The right-side player takes the middle ball roughly 80 percent of the time, since that ball sits in their forehand and they are usually moving toward it. Adjust based on whose third shot is more reliable from that spot. The key is deciding before the point, not fighting over it mid-rally.
Is It Rude to Take Your Partner's Shot in Mixed Doubles?
No, as long as you communicated the plan first. Stepping in to apply pressure on a ball your partner would hit defensively is a smart play, not a selfish one. The problem is never the poach itself, it is poaching without warning so your partner is caught out of position.
How Do You Communicate With Your Mixed Doubles Partner During a Match?

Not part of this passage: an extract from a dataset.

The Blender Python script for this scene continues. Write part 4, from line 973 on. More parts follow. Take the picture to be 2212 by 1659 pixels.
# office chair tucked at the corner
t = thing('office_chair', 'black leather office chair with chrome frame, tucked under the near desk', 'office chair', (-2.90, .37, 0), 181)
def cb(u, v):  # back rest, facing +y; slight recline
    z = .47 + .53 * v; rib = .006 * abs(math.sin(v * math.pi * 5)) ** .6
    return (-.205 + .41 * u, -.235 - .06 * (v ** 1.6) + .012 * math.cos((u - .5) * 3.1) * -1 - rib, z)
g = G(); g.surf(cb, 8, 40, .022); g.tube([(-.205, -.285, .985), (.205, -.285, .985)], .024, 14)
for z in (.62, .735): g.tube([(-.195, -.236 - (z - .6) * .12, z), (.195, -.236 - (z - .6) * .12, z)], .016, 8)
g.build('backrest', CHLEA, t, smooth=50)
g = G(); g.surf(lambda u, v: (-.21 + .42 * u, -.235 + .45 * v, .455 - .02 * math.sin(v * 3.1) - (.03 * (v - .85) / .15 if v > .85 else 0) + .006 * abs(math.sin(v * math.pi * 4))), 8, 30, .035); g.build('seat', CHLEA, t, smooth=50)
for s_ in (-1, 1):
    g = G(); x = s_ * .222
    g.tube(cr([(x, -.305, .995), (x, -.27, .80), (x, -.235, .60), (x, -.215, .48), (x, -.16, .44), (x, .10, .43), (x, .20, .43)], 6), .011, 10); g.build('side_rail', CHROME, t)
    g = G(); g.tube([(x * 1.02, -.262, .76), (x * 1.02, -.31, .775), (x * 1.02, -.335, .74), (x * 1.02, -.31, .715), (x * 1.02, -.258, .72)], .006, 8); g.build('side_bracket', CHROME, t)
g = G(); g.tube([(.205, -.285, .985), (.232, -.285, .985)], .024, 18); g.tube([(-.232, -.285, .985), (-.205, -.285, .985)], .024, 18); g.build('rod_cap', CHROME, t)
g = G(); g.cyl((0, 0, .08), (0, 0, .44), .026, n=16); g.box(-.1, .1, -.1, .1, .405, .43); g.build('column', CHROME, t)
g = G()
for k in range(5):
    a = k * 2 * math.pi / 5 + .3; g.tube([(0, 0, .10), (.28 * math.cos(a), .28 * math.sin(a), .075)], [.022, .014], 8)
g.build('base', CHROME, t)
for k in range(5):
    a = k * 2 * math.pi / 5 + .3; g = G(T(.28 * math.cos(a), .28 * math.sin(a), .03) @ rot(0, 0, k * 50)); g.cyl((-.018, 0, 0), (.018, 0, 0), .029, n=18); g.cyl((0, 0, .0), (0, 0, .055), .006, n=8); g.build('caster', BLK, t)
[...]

Set expectations before the first serve, then use short verbal cues like "mine," "yours," or "switch" during points. Tell your partner how aggressive you plan to be at the kitchen so nothing surprises them. Replacing the silent eye roll with one clear sentence prevents most positioning errors.
Should the Man Cover More Court in Mixed Doubles?
Often yes, but only when his skills justify it and his partner knows the plan. Taking extra court works for pros because of their shot quality, not because covering more ground is automatically correct. Grabbing balls that pull you out of a winning pattern hurts your team more than it helps.
What Is the Most Common Pattern in Mixed Doubles?
The crosscourt dink between the two players is the most common pattern you will see. Recognizing it lets you decide in advance who handles middle dinks and which crosscourt battles you want to stay in. Winning that pattern usually decides the point.